ROMA – Le strisce non sono più solo strisce. E certi dettagli — come un diavolo stilizzato, un taglio vintage o un motto stampato sul colletto — bastano a riscrivere intere identità. Le maglie della serie A per la prossima stagione raccontano, più di ogni slogan, dove sta andando il calcio contemporaneo. Non tanto quello del campo, ma quello che si gioca fuori: tra marketing globale, appartenenza territoriale, bisogno di riconoscersi in qualcosa che dia certezze.
La maglia come identità
È un paradosso che si ripete da qualche anno: nel momento in cui il legame tra tifosi e squadre sembra sempre più fragile, tra proprietà straniere, giocatori itineranti e calendari cervellotici, le maglie diventano presidio di identità. E anche per questo attingono sempre più spesso dalla storia, dal passato.
Il Parma ricorda Zola e Stoichkov
Il Parma rievoca il 1925, la sua prima partecipazione in massima serie e poi ripropone la terza maglia “spray” del 1995/96, quando Zola e Stoichkov vestivano Puma in una squadra costruita all’epoca per provare a vincere lo scudetto. Il Milan riporta il diavoletto sul petto: debuttò sulle divise rossonere subito dopo il 10° scudetto per sparire con l’arrivo di Berlusconi. La Juventus reintroduce il rosa, il colore delle origini. La Fiorentina cita il periodo di Batistuta, Rui Costa e Trapattoni, l’Udinese la storica stagione in Champions. La Roma riprende i toni caldi dell’epoca di Totti e Völler.
Il Bologna cita Árpád Weisz
È un movimento che fa leva sul ricordo condiviso. Ma non è solo una questione di estetica. In un calcio in cui il giocatore bandiera è diventato una rarità, le società hanno bisogno di nuovi strumenti per tenere vicino il tifoso. E la maglia è diventata il veicolo più diretto. Frasi che diventano slogan vengono inserite nei colletti — “Lo squadrone che tremare il mondo fa” per il Bologna, “Fratelli e sorelle del mondo” per l’Inter, “Emozioni neroverdi” per il Sassuolo — e simboli locali nascosti nei dettagli, come le foglie sarde del Cagliari, i marmi del Torino e i mosaici della Lazio. Per rafforzare l’identificazione con il tifoso-cliente.

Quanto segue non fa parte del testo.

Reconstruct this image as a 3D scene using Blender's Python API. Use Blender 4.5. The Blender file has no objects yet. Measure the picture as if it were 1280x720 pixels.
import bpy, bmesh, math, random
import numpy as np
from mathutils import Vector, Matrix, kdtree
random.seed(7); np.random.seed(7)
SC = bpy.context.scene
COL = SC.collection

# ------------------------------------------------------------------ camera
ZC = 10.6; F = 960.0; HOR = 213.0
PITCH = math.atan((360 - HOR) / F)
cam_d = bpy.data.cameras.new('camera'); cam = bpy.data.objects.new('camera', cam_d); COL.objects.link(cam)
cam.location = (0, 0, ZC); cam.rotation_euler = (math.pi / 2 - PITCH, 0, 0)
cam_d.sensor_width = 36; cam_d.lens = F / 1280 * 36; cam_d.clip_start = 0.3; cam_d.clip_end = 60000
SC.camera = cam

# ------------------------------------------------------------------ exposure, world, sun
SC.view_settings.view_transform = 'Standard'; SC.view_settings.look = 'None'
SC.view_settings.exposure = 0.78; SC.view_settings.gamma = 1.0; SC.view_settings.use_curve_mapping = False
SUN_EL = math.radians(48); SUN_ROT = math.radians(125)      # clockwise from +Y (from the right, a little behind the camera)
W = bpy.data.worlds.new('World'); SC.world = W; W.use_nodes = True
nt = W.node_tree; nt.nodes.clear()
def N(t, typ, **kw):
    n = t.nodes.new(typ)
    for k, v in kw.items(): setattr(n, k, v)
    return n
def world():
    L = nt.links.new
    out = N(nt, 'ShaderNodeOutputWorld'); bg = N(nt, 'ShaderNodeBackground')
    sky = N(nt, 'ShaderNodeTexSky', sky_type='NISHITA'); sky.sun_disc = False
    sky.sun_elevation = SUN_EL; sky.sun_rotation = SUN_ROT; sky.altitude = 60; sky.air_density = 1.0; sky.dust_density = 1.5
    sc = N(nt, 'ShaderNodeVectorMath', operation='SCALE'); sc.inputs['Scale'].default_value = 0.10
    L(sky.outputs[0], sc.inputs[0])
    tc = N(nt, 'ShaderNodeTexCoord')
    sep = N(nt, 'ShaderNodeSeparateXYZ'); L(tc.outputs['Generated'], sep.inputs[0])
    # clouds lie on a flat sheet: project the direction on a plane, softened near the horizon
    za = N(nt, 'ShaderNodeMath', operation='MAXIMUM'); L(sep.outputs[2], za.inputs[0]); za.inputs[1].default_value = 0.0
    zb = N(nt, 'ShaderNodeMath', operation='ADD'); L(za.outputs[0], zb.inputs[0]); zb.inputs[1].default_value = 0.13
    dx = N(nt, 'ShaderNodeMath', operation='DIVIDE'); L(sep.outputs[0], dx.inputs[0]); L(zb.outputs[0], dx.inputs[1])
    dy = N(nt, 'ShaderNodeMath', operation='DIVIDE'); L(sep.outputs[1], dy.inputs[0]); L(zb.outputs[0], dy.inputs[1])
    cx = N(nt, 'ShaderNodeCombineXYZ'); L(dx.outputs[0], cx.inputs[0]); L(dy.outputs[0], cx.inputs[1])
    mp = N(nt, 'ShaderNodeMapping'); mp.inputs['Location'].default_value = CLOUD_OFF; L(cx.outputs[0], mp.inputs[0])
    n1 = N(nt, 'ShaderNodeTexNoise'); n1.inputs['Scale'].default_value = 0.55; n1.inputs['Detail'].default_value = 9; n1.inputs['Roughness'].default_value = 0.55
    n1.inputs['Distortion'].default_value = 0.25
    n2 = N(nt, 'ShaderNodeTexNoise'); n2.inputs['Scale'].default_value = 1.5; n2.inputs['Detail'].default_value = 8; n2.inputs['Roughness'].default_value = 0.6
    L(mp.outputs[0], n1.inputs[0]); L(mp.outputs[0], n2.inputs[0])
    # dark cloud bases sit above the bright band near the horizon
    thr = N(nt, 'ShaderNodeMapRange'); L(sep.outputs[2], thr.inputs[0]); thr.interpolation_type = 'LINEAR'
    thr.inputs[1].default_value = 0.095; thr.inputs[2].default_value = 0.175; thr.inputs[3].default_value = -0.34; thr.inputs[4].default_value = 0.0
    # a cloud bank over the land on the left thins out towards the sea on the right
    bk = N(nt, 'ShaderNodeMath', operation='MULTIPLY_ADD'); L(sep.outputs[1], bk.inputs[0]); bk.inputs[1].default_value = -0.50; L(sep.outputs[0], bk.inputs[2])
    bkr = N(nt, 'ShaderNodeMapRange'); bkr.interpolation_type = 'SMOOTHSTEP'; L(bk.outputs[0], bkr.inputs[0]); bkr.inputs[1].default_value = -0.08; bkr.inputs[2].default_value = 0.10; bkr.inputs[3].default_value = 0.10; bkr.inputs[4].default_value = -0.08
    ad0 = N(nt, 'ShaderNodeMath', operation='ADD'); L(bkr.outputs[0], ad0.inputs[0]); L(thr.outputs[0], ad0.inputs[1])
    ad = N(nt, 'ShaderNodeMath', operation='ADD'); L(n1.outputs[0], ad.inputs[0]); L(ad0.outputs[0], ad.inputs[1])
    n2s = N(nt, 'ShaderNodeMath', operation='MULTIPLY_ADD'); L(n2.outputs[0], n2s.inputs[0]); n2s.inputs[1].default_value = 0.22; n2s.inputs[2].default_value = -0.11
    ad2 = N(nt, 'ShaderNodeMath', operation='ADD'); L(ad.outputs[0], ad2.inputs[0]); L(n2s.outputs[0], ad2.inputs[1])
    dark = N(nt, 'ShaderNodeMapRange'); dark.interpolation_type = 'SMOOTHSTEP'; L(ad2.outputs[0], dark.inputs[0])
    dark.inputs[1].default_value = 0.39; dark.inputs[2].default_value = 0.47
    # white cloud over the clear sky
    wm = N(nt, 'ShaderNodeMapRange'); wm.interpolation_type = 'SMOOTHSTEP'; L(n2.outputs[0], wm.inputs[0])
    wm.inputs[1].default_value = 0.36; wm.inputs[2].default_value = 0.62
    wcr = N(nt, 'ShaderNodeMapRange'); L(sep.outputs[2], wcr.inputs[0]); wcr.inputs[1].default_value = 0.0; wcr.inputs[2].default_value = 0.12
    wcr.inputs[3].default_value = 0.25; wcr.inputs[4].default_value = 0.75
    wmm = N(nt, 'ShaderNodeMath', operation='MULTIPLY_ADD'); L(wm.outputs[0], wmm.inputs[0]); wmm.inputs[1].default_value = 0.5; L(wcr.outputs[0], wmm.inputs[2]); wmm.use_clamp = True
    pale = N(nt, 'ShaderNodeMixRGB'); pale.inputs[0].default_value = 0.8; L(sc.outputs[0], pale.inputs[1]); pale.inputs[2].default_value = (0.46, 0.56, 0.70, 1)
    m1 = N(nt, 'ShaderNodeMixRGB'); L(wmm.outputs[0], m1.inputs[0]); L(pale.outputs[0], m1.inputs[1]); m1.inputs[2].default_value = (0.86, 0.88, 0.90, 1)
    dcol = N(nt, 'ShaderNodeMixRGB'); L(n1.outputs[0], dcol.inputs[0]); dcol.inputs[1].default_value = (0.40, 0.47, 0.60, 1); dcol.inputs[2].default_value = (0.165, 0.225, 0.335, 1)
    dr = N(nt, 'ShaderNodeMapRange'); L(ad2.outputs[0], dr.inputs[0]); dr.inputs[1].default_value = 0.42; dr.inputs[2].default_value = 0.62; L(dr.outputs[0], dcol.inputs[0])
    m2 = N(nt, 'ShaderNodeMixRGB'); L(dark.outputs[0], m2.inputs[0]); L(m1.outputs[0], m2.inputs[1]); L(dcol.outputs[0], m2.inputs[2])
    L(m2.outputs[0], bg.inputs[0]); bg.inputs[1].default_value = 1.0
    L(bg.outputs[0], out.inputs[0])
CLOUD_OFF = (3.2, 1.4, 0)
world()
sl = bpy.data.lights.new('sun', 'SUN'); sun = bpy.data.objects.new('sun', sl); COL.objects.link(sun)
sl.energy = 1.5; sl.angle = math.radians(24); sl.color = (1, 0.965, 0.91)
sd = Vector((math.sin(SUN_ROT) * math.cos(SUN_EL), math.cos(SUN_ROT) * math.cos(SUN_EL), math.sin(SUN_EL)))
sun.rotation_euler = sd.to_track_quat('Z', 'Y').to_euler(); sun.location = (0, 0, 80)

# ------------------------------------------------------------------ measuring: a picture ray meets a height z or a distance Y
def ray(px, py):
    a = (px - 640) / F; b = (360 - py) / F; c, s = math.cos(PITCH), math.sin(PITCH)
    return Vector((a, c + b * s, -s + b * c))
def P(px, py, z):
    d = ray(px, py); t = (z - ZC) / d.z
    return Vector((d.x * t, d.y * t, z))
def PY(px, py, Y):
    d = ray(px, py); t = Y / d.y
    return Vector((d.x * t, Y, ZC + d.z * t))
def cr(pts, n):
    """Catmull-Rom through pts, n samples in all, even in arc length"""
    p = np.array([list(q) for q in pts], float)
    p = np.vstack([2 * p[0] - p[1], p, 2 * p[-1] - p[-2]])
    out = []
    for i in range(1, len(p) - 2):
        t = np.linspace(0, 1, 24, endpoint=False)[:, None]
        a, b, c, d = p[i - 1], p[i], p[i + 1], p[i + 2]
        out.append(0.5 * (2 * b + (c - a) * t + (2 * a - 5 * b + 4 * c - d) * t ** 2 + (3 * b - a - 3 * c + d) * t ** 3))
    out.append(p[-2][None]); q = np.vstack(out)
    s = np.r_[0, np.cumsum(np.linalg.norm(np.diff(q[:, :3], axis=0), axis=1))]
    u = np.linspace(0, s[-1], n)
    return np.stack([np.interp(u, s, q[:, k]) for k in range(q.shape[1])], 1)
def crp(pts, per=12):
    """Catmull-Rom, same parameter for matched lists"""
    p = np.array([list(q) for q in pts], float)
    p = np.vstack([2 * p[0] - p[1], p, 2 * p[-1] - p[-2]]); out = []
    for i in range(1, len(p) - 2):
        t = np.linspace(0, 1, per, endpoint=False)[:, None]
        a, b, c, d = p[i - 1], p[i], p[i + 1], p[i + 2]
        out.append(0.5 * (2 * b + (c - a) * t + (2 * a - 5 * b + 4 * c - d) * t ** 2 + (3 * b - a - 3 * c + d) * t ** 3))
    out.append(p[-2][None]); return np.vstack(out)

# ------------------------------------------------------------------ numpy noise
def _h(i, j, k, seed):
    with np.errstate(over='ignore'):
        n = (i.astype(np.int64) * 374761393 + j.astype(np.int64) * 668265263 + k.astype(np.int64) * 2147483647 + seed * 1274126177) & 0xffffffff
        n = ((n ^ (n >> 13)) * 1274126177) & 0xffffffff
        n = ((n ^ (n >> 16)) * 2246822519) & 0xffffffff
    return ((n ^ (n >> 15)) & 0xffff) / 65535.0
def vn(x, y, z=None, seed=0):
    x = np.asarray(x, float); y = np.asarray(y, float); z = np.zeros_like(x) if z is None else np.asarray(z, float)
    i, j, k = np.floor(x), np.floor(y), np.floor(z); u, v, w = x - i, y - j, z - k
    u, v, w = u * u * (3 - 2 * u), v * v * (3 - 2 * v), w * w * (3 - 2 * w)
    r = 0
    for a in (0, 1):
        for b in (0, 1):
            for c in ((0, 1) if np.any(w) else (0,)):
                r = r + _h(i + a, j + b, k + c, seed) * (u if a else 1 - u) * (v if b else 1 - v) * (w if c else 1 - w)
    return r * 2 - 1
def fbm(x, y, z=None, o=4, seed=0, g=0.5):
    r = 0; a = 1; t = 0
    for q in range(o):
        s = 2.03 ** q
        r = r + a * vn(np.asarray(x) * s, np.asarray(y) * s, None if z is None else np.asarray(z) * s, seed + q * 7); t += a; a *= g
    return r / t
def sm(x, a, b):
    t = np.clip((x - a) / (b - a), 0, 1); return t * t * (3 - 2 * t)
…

Le maglie si presentano sui social
Il 2025 è anche l’anno delle campagne social, girate come mini film: il Genoa che sfila per i carruggi su una Vespa, il Cagliari tra le querce secolari e il Napoli declinando la tradizione teatrale partenopea. È la narrazione visiva a dominare. E ogni lancio diventa contenuto da condividere e taggare. Anche questo è un segno del tempo: la maglia è diventata un oggetto culturale, non solo tecnico. Si indossa anche fuori dallo stadio, si colleziona, si interpreta.
Un mercato da 5 miliardi
Ma quanto vale questo enorme circo che vende emozioni da indossare? Secondo uno studio di Sponsoring Extra del 2023, il mercato globale delle maglie da calcio produce un giro d’affari di oltre 5 miliardi di euro e cresce in media dell’8% all’anno. Ma se oggi l’Asia è l’El Dorado del mercato delle divise da calcio, in Italia il potenziale resta alto ma inespresso. C’è un’area dove il nostro Paese è in netto ritardo: il licensing. Pochi club sanno usare il proprio marchio oltre il calcio, legandolo a prodotti di largo consumo. Un’eccezione interessante è il Como, che sta costruendo un’identità globale attraverso il merchandising: collezioni firmate Rhude, partnership con Hublot e Bric’s, perfino una vetrina da Harrods a Londra. Nella squadra più alla moda della serie A, dove sfilano Hugh Grant e Keira Knightley, anche lo store online sembra una boutique. A proposito: realtà come Barcellona o Bayern hanno trasformato i propri negozi in veri concept store che oltre a vendere prodotti brandizzati offrono spazi e occasioni di intrattenimento. Al contrario, molti club italiani faticano ancora a strutturare una filiera di prodotto efficace, mentre devono fronteggiare il mercato parallelo del falso, che offre ai tifosi un’alternativa — illegale — ma a portata di tasca.